Post
Topic
Board Trading Discussion
Re: Future and perpetual (derivative) trading
by
Bitcoin_Arena
on 17/12/2022, 22:14:02 UTC
Actually I mean a longer you let your position opens, a more interest you will have to pay for an exchange and therefore even if your position is at profit when you close it, you will have less profit at the end.

I should use interest and profit differently to avoid confusion.
Perhaps you are talking about margin trading offered by Binance and a few other exchanges?
Well, I am not a fun of it and not so familiar with it.

But as for trading derivatives (perpetual swaps and futures). There's funding rate that keeps changing from positive to negative every 8 hours according to most derivative exchanges and the market conditions dictate it, not how long someone keeps their position open.
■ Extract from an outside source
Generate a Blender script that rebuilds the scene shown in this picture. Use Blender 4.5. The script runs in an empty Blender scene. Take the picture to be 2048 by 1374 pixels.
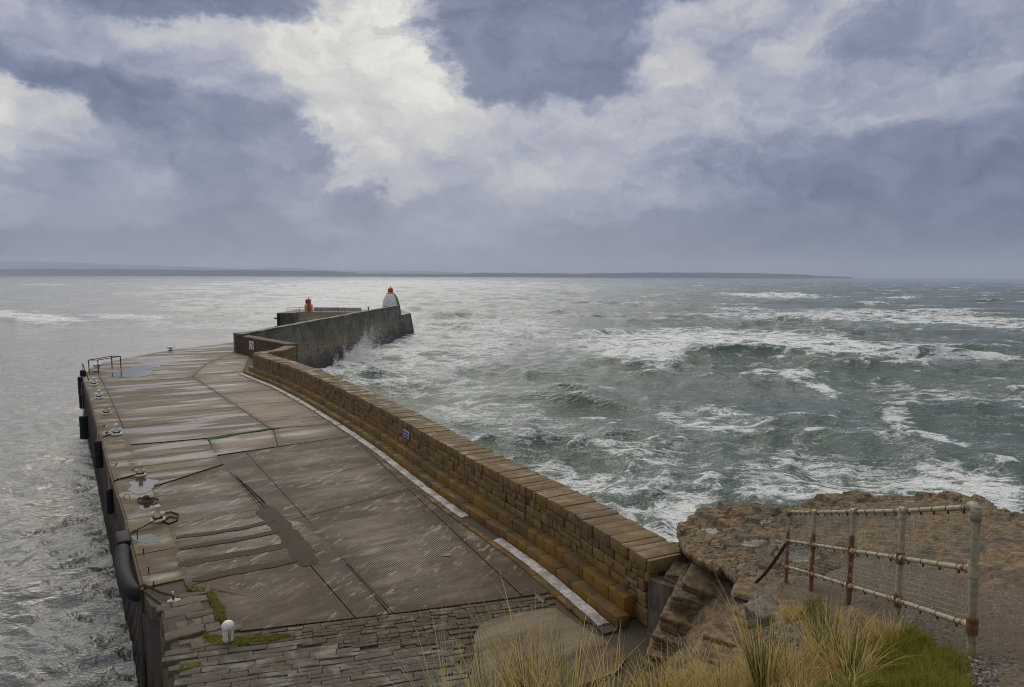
import bpy, math, random
import numpy as np
from mathutils import Matrix, Vector

random.seed(7); RNG = np.random.default_rng(7)
sc = bpy.context.scene
col = sc.collection
R = math.radians

# ------------------------------------------------------------------ camera
F = 2048 * 24 / 36.0
HC = 9.0
WATER = -4.95
PITCH = math.atan((687 - 551) / F)
ROLL = R(0.2)
cam_d = bpy.data.cameras.new('camera'); cam = bpy.data.objects.new('camera', cam_d); col.objects.link(cam)
cam_d.sensor_width = 36; cam_d.lens = 24; cam_d.clip_start = 0.1; cam_d.clip_end = 60000
CM = Matrix.Rotation(math.pi / 2 - PITCH, 4, 'X') @ Matrix.Rotation(ROLL, 4, 'Z')
cam.matrix_world = Matrix.Translation((0, 0, HC)) @ CM
sc.camera = cam
CM3 = np.array(CM.to_3x3()); CP = np.array([0, 0, HC])

def ray(px, py):
    return CM3 @ np.array([(px - 1024) / F, -(py - 687) / F, -1.0])
def at(px, py, z=0.0):                       # point of a horizontal plane
    d = ray(px, py); return CP + d * ((z - HC) / d[2])
def atd(px, py, Y):                          # point at a given distance
    d = ray(px, py); return CP + d * (Y / d[1])
def proj(P):
    l = (np.asarray(P, float) - CP) @ CM3
    w = np.maximum(-l[..., 2], 1e-3)
    return 1024 + F * l[..., 0] / w, 687 - F * l[..., 1] / w

# ------------------------------------------------------------------ node helper
class G:
    def __init__(s, tree):
        s.t = tree; s.t.nodes.clear()
    def n(s, typ, out=0, ins=None, **props):
        nd = s.t.nodes.new(typ)
        for k, v in props.items(): setattr(nd, k, v)
        for k, v in (ins or {}).items():
            s.set(nd.inputs[k], v)
        return nd.outputs[out] if out is not None else nd
    def set(s, sock, v):
        if isinstance(v, bpy.types.NodeSocket): s.t.links.new(v, sock)
        elif isinstance(v, (tuple, list)) and len(v) == 3 and sock.type == 'RGBA': sock.default_value = (*v, 1)
        else: sock.default_value = v
    def m(s, op, a, b=0.0, c=0.0, clamp=False):
        return s.n('ShaderNodeMath', ins={0: a, 1: b, 2: c}, operation=op, use_clamp=clamp)
    def vm(s, op, a, b=(0, 0, 0), out=0):
        return s.n('ShaderNodeVectorMath', out=out, ins={0: a, 1: b}, operation=op)
    def mix(s, f, a, b):
        return s.n('ShaderNodeMix', out=2, ins={0: f, 6: a, 7: b}, data_type='RGBA')
    def mixf(s, f, a, b):
        return s.n('ShaderNodeMix', out=0, ins={0: f, 2: a, 3: b}, data_type='FLOAT')
    def mr(s, v, a, b, c=0.0, d=1.0, smooth=True):
        return s.n('ShaderNodeMapRange', ins={0: v, 1: a, 2: b, 3: c, 4: d}, interpolation_type='SMOOTHSTEP' if smooth else 'LINEAR')
    def noise(s, vec, scale, detail=4, rough=.55, dist=0.0, out=0, lac=2.0):
        return s.n('ShaderNodeTexNoise', out=out, ins={'Vector': vec, 'Scale': scale, 'Detail': detail, 'Roughness': rough, 'Distortion': dist, 'Lacunarity': lac})
    def ramp(s, v, stops):
        nd = s.t.nodes.new('ShaderNodeValToRGB'); e = nd.color_ramp.elements
        while len(e) < len(stops): e.new(.5)
        for el, (p, c) in zip(e, stops):
            el.position = p; el.color = (*c, 1) if len(c) == 3 else c
        s.t.links.new(v, nd.inputs[0]); return nd.outputs[0]
    def mapv(s, vec, loc=(0, 0, 0), rot=(0, 0, 0), scale=(1, 1, 1), typ='POINT'):
        return s.n('ShaderNodeMapping', ins={0: vec, 1: loc, 2: rot, 3: scale}, vector_type=typ)
    def attr(s, name, out=2):
        return s.n('ShaderNodeAttribute', out=out, attribute_name=name)

def material(name):
    m = bpy.data.materials.new(name); m.use_nodes = True
    g = G(m.node_tree)
    return m, g
def finish(g, color, rough=.7, normal=None, spec=.5, metal=0.0, extra=None):
    b = g.n('ShaderNodeBsdfPrincipled', out=None)
    g.set(b.inputs['Base Color'], color); g.set(b.inputs['Roughness'], rough)
    g.set(b.inputs['Specular IOR Level'], spec); g.set(b.inputs['Metallic'], metal)
    if normal is not None: g.set(b.inputs['Normal'], normal)
    for k, v in (extra or {}).items(): g.set(b.inputs[k], v)
    g.n('ShaderNodeOutputMaterial', out=None, ins={0: b.outputs[0]})
    return b
def bump(g, h, strength=.5, dist=.02, normal=None):
    i = {'Height': h, 'Strength': strength, 'Distance': dist}
    if normal is not None: i['Normal'] = normal
    return g.n('ShaderNodeBump', ins=i)

# ------------------------------------------------------------------ sky, sun, exposure
SUN_AZ, SUN_EL = R(-12), R(28)
world = bpy.data.worlds.new('World'); sc.world = world; world.use_nodes = True
g = G(world.node_tree)
D = g.n('ShaderNodeTexCoord', out=0)
sx = g.n('ShaderNodeSeparateXYZ', out=None, ins={0: D})
X_, Y_, Z_ = sx.outputs[0], sx.outputs[1], sx.outputs[2]
az = g.m('ARCTAN2', X_, Y_)
hyp = g.m('SQRT', g.m('ADD', g.m('MULTIPLY', X_, X_), g.m('MULTIPLY', Y_, Y_)))
el = g.m('ARCTAN2', Z_, hyp)
zc = g.m('ADD', g.m('MAXIMUM', Z_, 0.0), 0.16)
pl = g.n('ShaderNodeCombineXYZ', ins={0: g.m('DIVIDE', X_, zc), 1: g.m('DIVIDE', Y_, zc), 2: g.m('MULTIPLY', Z_, 1.5)})
p2 = g.n('ShaderNodeCombineXYZ', ins={0: az, 1: el, 2: 0.0})
w1 = g.vm('SUBTRACT', g.noise(g.mapv(p2, scale=(1, 1.5, 1)), 5.0, 7, .62, out=1), (.5, .5, .5))
w2 = g.vm('SUBTRACT', g.noise(g.mapv(p2, scale=(1, 1.3, 1)), 17.0, 6, .6, out=1), (.5, .5, .5))
pw = g.vm('ADD', p2, g.vm('ADD', g.vm('MULTIPLY', w1, (.17, .105, 0)), g.vm('MULTIPLY', w2, (.075, .05, 0))))
fb = g.noise(g.mapv(pw, loc=(3, 1, 0), scale=(1, 1.9, 1)), 6.5, 8, .6)
puf = g.n('ShaderNodeTexVoronoi', ins={'Vector': g.mapv(pw, loc=(5, 2, 0), scale=(1, 1.35, 1)), 'Scale': 11.0, 'Detail': 4.0, 'Roughness': .62, 'Lacunarity': 2.1}, feature='F1', voronoi_dimensions='2D', normalize=True)
fine = g.noise(g.mapv(pw, loc=(1, 7, 0), scale=(1, 1.6, 1)), 24.0, 6, .62)
rag = g.m('ADD', g.m('ADD', g.m('MULTIPLY', g.m('SUBTRACT', fb, .5), 1.0), g.m('MULTIPLY', g.m('SUBTRACT', puf, .32), .55)), g.m('MULTIPLY', g.m('SUBTRACT', fine, .5), .5))
tone = g.m('ADD', g.m('MULTIPLY', g.m('SUBTRACT', fb, .5), .46), g.m('ADD', g.m('MULTIPLY', g.m('SUBTRACT', .32, puf), .26), g.m('MULTIPLY', g.m('SUBTRACT', fine, .5), .20)))
fb2 = g.noise(g.mapv(pl, loc=(8, 2, 0)), 1.3, 6, .58)
v = g.n('ShaderNodeFloatCurve', ins={1: g.mr(el, 0, R(45), 0, 1, False)})
fc = v.node.mapping.curves[0]
for p, q in ((.12, .31), (.35, .44), (.5, .55), (.62, .80)): fc.points.new(p, q)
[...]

Also, the exchange does not benefit from the funding rate, as the traders pay themselves depending on what side of the funding rate they are. The exchange only benefits from trading fees, theoretically.



For example if we doing futures, the date set expired is 1 month, is it can't closed until expired?
I have not tried future contract before, I have have only preferred to go for perpetual contract that do not have the expiration date which is the difference.

But in accordance to what I have read about future contract, you can close the position opened at anytime before the expiration date, if not closed by you, it would close by itself after the expiration date.

Ok. Thanks for the information.
That is seem very risky.
Very different if we compare with spot trading,
we only get unrealized loss if don't sell the coin and the coin still there.
Way riskier than even futures or perpetual swaps if you use the same leverage as that of leveraged tokens. It is the reason Binance has delisted leverage token twice now. A lot of people lost money.